Material provided
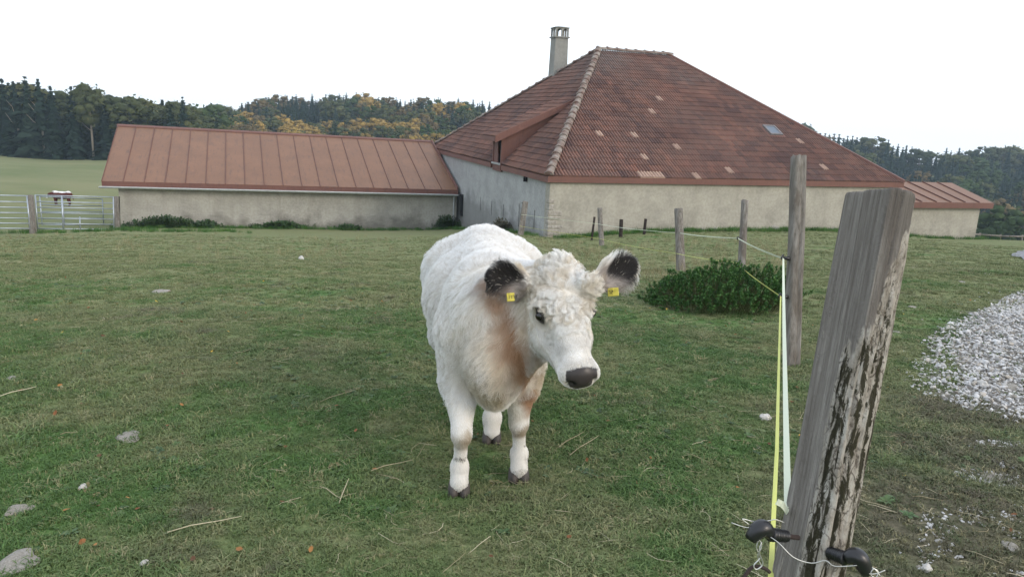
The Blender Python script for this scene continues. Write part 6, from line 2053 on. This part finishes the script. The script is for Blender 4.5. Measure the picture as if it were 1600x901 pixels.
RQ = RQ[(vnoise(R3, 2.2, 601) + .5 * vnoise(R3, 8, 602) > .15) & ~in_poly(RQ, gpoly)]
tag(instancer('ground_weeds', np.column_stack([RQ, ground_z(RQ[:, 0], RQ[:, 1]) + .006]), RNG.uniform(.012, .040, len(RQ)), RNG.uniform(0, 6.28, len(RQ)), [rosette('ros%d' % i, 700 + i, rom.mat) for i in range(3)], .15), kind='stuff')

dm = NT('dry_grass', .8, .2)
_rv = dm.n.new('ShaderNodeObjectInfo').outputs['Random']
dm.color(dm.ramp(_rv, [(0, (.15, .125, .065)), (.5, (.27, .225, .125)), (1, (.40, .345, .21))]))
M_dryg = dm.mat
lg = NT('lush_blades', .65, .2); _rv = lg.n.new('ShaderNodeObjectInfo').outputs['Random']
lg.color(lg.ramp(_rv, [(0, (.030, .085, .014)), (.7, (.062, .15, .026)), (1, (.12, .19, .05))]))
tall = [blade_tuft('tall%d' % i, 350 + i, 12, .13, .34, .09, .0022, .5, M_dryg) for i in range(3)]
lush_t = [blade_tuft('lush%d' % i, 360 + i, 26, .10, .22, .12, .0042, .6, lg.mat) for i in range(3)]
def px_scatter(n, poly):
    pl_ = np.array([on_ground(*q)[:2] for q in poly]); lo_, hi_ = pl_.min(0), pl_.max(0); q = RNG.uniform(lo_, hi_, (n * 4, 2)); return q[in_poly(q, pl_)][:n]
TQ = np.concatenate([px_scatter(620, [(840, 372), (1250, 372), (1250, 440), (1000, 450), (860, 440)]), px_scatter(330, [(0, 368), (640, 368), (640, 420), (0, 410)])])
tag(instancer('tall_grass', np.column_stack([TQ, ground_z(TQ[:, 0], TQ[:, 1])]), RNG.uniform(.4, 1.15, len(TQ)), RNG.uniform(0, 6.28, len(TQ)), tall, .15), kind='stuff')
fx = np.concatenate([np.array([H(u, -.25 - abs(RNG.normal(0, .5)), 0)[:2] for u in RNG.uniform(.3, HW, 700)]), np.array([H(-.2 - abs(RNG.normal(0, .25)), v, 0)[:2] for v in RNG.uniform(0, 15, 200)]),
                     np.array([H(u, 15.2 - abs(RNG.normal(0, .35)), 0)[:2] for u in RNG.uniform(-19, 0, 420)]), np.array([H(u, 2.4 - abs(RNG.normal(0, .5)), 0)[:2] for u in RNG.uniform(HW, 27.6, 160)]),
                     np.array([np.array([-17.4 - 6 * t, 37 - t * .6]) + RNG.normal(0, .5, 2) for t in RNG.uniform(-.6, 1.3, 260)])])
tag(instancer('lush_grass', np.column_stack([fx, ground_z(fx[:, 0], fx[:, 1])]), RNG.uniform(.7, 1.5, len(fx)), RNG.uniform(0, 6.28, len(fx)), lush_t, .12), kind='stuff')


def straw_mesh(name, seed, mat):
    rg = np.random.default_rng(seed); mb = MB(); p = np.array([-.5, 0, .012]); pts = [p.copy()]; a = 0
    for i in range(4):
        a += rg.normal() * .22; p = p + np.array([math.cos(a), math.sin(a), 0]) * .25; p[2] = .012 + abs(rg.normal() * .03); pts.append(p.copy())
    mb.tube(pts, [.0085, .010, .009, .008, .004], 4); return mb.mesh(name, mat)
stm = NT('straw', .7, .25)
_rv = stm.n.new('ShaderNodeObjectInfo').outputs['Random']
stm.color(stm.ramp(_rv, [(0, (.22, .185, .11)), (.5, (.40, .345, .225)), (1, (.56, .50, .36))]))
strw = [straw_mesh('straw%d' % i, 400 + i, stm.mat) for i in range(5)]
SQ = view_scatter(12000, 1.95, 15, 1.0, 1.1)
S3 = np.column_stack([SQ, np.zeros(len(SQ))])
SQ = SQ[(vnoise(S3, 1.5, 501) + .6 * vnoise(S3, 5, 502) > .25)]
SQ = SQ[~in_poly(SQ, gpoly)]
ss = RNG.uniform(.03, .085, len(SQ)) * RNG.choice([.7, 1, 1.5], len(SQ)) * (1 + .03 * SQ[:, 1])
tag(instancer('straw', np.column_stack([SQ, ground_z(SQ[:, 0], SQ[:, 1]) + RNG.uniform(.003, .018, len(SQ))]), ss, RNG.uniform(0, 6.28, len(SQ)), strw, .08), kind='stuff')
STK = [(262, 838, 378, 820, 'long pale straw lying in the lower left turf'), (580, 741, 645, 728, 'pale bent straw lying between the calf and the left turf'), (500, 768, 532, 790, 'short straw crossed by another, below left of the calf'),
       (530, 792, 545, 757, 'straw leaning across the shorter one, below left of the calf'), (95, 686, 122, 684, 'short white straw near the flat grey stone on the left'), (873, 704, 912, 684, 'straw lying right of the calf hooves, upper of two'),
       (890, 716, 935, 690, 'straw lying right of the calf hooves, lower of two'), (0, 625, 58, 612, 'long straw at the left edge of the pasture'), (500, 632, 560, 615, 'straw lying in the turf left of the calf foreleg')]
for x0_, y0_, x1_, y1_, lab in STK:
    a, b = on_ground(x0_, y0_), on_ground(x1_, y1_); m_ = (a + b) / 2; m_[2] += .025; a[2] += .018; b[2] += .03
    mb = MB(); mb.tube([a - m_, (a - m_) * .4 + [0, .006, .004], (b - m_) * .45, b - m_], [.0017, .0021, .0018, .001], 6)
    o = mb.build('straw_stalk', stm.mat, None, False, m_); tag(o, lab, 'straw', 'single straws on the turf')
# fallen leaves and hawkbit flowers
lfm = NT('fallen_leaf', .7, .2); _rv = lfm.n.new('ShaderNodeObjectInfo').outputs['Random']
lfm.color(lfm.ramp(_rv, [(0, (.10, .05, .025)), (.6, (.20, .085, .035)), (.85, (.30, .15, .05)), (1, (.5, .36, .05))]))
lv = mesh_np('leaf', [(-1, 0, .1), (-.3, .6, .25), (.6, .5, .1), (1, 0, .3), (.5, -.55, .2), (-.4, -.5, .05), (0, 0, 0)], [(6, i, (i + 1) % 6) for i in range(6)], [lfm.mat])
LQ = view_scatter(330, 1.95, 9, .9, 1.1); LQ = LQ[~in_poly(LQ, gpoly)]
tag(instancer('fallen_leaves', np.column_stack([LQ, ground_z(LQ[:, 0], LQ[:, 1]) + .018]), RNG.uniform(.008, .018, len(LQ)), RNG.uniform(0, 6.28, len(LQ)), [lv], .3), kind='stuff')

# ------------------------------------------------------------------ autumn haze
hz = NT('haze_air'); hz.n.remove(hz.b)
pv = hz.n.new('ShaderNodeVolumePrincipled'); pv.inputs['Color'].default_value = (.66, .83, 1.0, 1); pv.inputs['Density'].default_value = .00036; pv.inputs['Anisotropy'].default_value = .15
hz.l.new(pv.outputs[0], hz.n['Material Output'].inputs['Volume'])
mb = MB(); mb.box(-1210, -1210, float(_zz.min()) - 1.0, 1210, 1210, 26)
tag(mb.build('haze', hz.mat), kind='stuff')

Your objective
Quote the material exactly. Pictures stay out.

Final answer
The Blender Python script for this scene continues. Write part 6, from line 2053 on. This part finishes the script. The script is for Blender 4.5. Measure the picture as if it were 1600x901 pixels.
RQ = RQ[(vnoise(R3, 2.2, 601) + .5 * vnoise(R3, 8, 602) > .15) & ~in_poly(RQ, gpoly)]
tag(instancer('ground_weeds', np.column_stack([RQ, ground_z(RQ[:, 0], RQ[:, 1]) + .006]), RNG.uniform(.012, .040, len(RQ)), RNG.uniform(0, 6.28, len(RQ)), [rosette('ros%d' % i, 700 + i, rom.mat) for i in range(3)], .15), kind='stuff')

dm = NT('dry_grass', .8, .2)
_rv = dm.n.new('ShaderNodeObjectInfo').outputs['Random']
dm.color(dm.ramp(_rv, [(0, (.15, .125, .065)), (.5, (.27, .225, .125)), (1, (.40, .345, .21))]))
M_dryg = dm.mat
lg = NT('lush_blades', .65, .2); _rv = lg.n.new('ShaderNodeObjectInfo').outputs['Random']
lg.color(lg.ramp(_rv, [(0, (.030, .085, .014)), (.7, (.062, .15, .026)), (1, (.12, .19, .05))]))
tall = [blade_tuft('tall%d' % i, 350 + i, 12, .13, .34, .09, .0022, .5, M_dryg) for i in range(3)]
lush_t = [blade_tuft('lush%d' % i, 360 + i, 26, .10, .22, .12, .0042, .6, lg.mat) for i in range(3)]
def px_scatter(n, poly):
    pl_ = np.array([on_ground(*q)[:2] for q in poly]); lo_, hi_ = pl_.min(0), pl_.max(0); q = RNG.uniform(lo_, hi_, (n * 4, 2)); return q[in_poly(q, pl_)][:n]
TQ = np.concatenate([px_scatter(620, [(840, 372), (1250, 372), (1250, 440), (1000, 450), (860, 440)]), px_scatter(330, [(0, 368), (640, 368), (640, 420), (0, 410)])])
tag(instancer('tall_grass', np.column_stack([TQ, ground_z(TQ[:, 0], TQ[:, 1])]), RNG.uniform(.4, 1.15, len(TQ)), RNG.uniform(0, 6.28, len(TQ)), tall, .15), kind='stuff')
fx = np.concatenate([np.array([H(u, -.25 - abs(RNG.normal(0, .5)), 0)[:2] for u in RNG.uniform(.3, HW, 700)]), np.array([H(-.2 - abs(RNG.normal(0, .25)), v, 0)[:2] for v in RNG.uniform(0, 15, 200)]),
                     np.array([H(u, 15.2 - abs(RNG.normal(0, .35)), 0)[:2] for u in RNG.uniform(-19, 0, 420)]), np.array([H(u, 2.4 - abs(RNG.normal(0, .5)), 0)[:2] for u in RNG.uniform(HW, 27.6, 160)]),
                     np.array([np.array([-17.4 - 6 * t, 37 - t * .6]) + RNG.normal(0, .5, 2) for t in RNG.uniform(-.6, 1.3, 260)])])
tag(instancer('lush_grass', np.column_stack([fx, ground_z(fx[:, 0], fx[:, 1])]), RNG.uniform(.7, 1.5, len(fx)), RNG.uniform(0, 6.28, len(fx)), lush_t, .12), kind='stuff')


def straw_mesh(name, seed, mat):
    rg = np.random.default_rng(seed); mb = MB(); p = np.array([-.5, 0, .012]); pts = [p.copy()]; a = 0
    for i in range(4):
        a += rg.normal() * .22; p = p + np.array([math.cos(a), math.sin(a), 0]) * .25; p[2] = .012 + abs(rg.normal() * .03); pts.append(p.copy())
    mb.tube(pts, [.0085, .010, .009, .008, .004], 4); return mb.mesh(name, mat)
stm = NT('straw', .7, .25)
_rv = stm.n.new('ShaderNodeObjectInfo').outputs['Random']
stm.color(stm.ramp(_rv, [(0, (.22, .185, .11)), (.5, (.40, .345, .225)), (1, (.56, .50, .36))]))
strw = [straw_mesh('straw%d' % i, 400 + i, stm.mat) for i in range(5)]
SQ = view_scatter(12000, 1.95, 15, 1.0, 1.1)
S3 = np.column_stack([SQ, np.zeros(len(SQ))])
SQ = SQ[(vnoise(S3, 1.5, 501) + .6 * vnoise(S3, 5, 502) > .25)]
SQ = SQ[~in_poly(SQ, gpoly)]
ss = RNG.uniform(.03, .085, len(SQ)) * RNG.choice([.7, 1, 1.5], len(SQ)) * (1 + .03 * SQ[:, 1])
tag(instancer('straw', np.column_stack([SQ, ground_z(SQ[:, 0], SQ[:, 1]) + RNG.uniform(.003, .018, len(SQ))]), ss, RNG.uniform(0, 6.28, len(SQ)), strw, .08), kind='stuff')
STK = [(262, 838, 378, 820, 'long pale straw lying in the lower left turf'), (580, 741, 645, 728, 'pale bent straw lying between the calf and the left turf'), (500, 768, 532, 790, 'short straw crossed by another, below left of the calf'),
       (530, 792, 545, 757, 'straw leaning across the shorter one, below left of the calf'), (95, 686, 122, 684, 'short white straw near the flat grey stone on the left'), (873, 704, 912, 684, 'straw lying right of the calf hooves, upper of two'),
       (890, 716, 935, 690, 'straw lying right of the calf hooves, lower of two'), (0, 625, 58, 612, 'long straw at the left edge of the pasture'), (500, 632, 560, 615, 'straw lying in the turf left of the calf foreleg')]
for x0_, y0_, x1_, y1_, lab in STK:
    a, b = on_ground(x0_, y0_), on_ground(x1_, y1_); m_ = (a + b) / 2; m_[2] += .025; a[2] += .018; b[2] += .03
    mb = MB(); mb.tube([a - m_, (a - m_) * .4 + [0, .006, .004], (b - m_) * .45, b - m_], [.0017, .0021, .0018, .001], 6)
    o = mb.build('straw_stalk', stm.mat, None, False, m_); tag(o, lab, 'straw', 'single straws on the turf')
# fallen leaves and hawkbit flowers
lfm = NT('fallen_leaf', .7, .2); _rv = lfm.n.new('ShaderNodeObjectInfo').outputs['Random']
lfm.color(lfm.ramp(_rv, [(0, (.10, .05, .025)), (.6, (.20, .085, .035)), (.85, (.30, .15, .05)), (1, (.5, .36, .05))]))
lv = mesh_np('leaf', [(-1, 0, .1), (-.3, .6, .25), (.6, .5, .1), (1, 0, .3), (.5, -.55, .2), (-.4, -.5, .05), (0, 0, 0)], [(6, i, (i + 1) % 6) for i in range(6)], [lfm.mat])
LQ = view_scatter(330, 1.95, 9, .9, 1.1); LQ = LQ[~in_poly(LQ, gpoly)]
tag(instancer('fallen_leaves', np.column_stack([LQ, ground_z(LQ[:, 0], LQ[:, 1]) + .018]), RNG.uniform(.008, .018, len(LQ)), RNG.uniform(0, 6.28, len(LQ)), [lv], .3), kind='stuff')

# ------------------------------------------------------------------ autumn haze
hz = NT('haze_air'); hz.n.remove(hz.b)
pv = hz.n.new('ShaderNodeVolumePrincipled'); pv.inputs['Color'].default_value = (.66, .83, 1.0, 1); pv.inputs['Density'].default_value = .00036; pv.inputs['Anisotropy'].default_value = .15
hz.l.new(pv.outputs[0], hz.n['Material Output'].inputs['Volume'])
mb = MB(); mb.box(-1210, -1210, float(_zz.min()) - 1.0, 1210, 1210, 26)
tag(mb.build('haze', hz.mat), kind='stuff')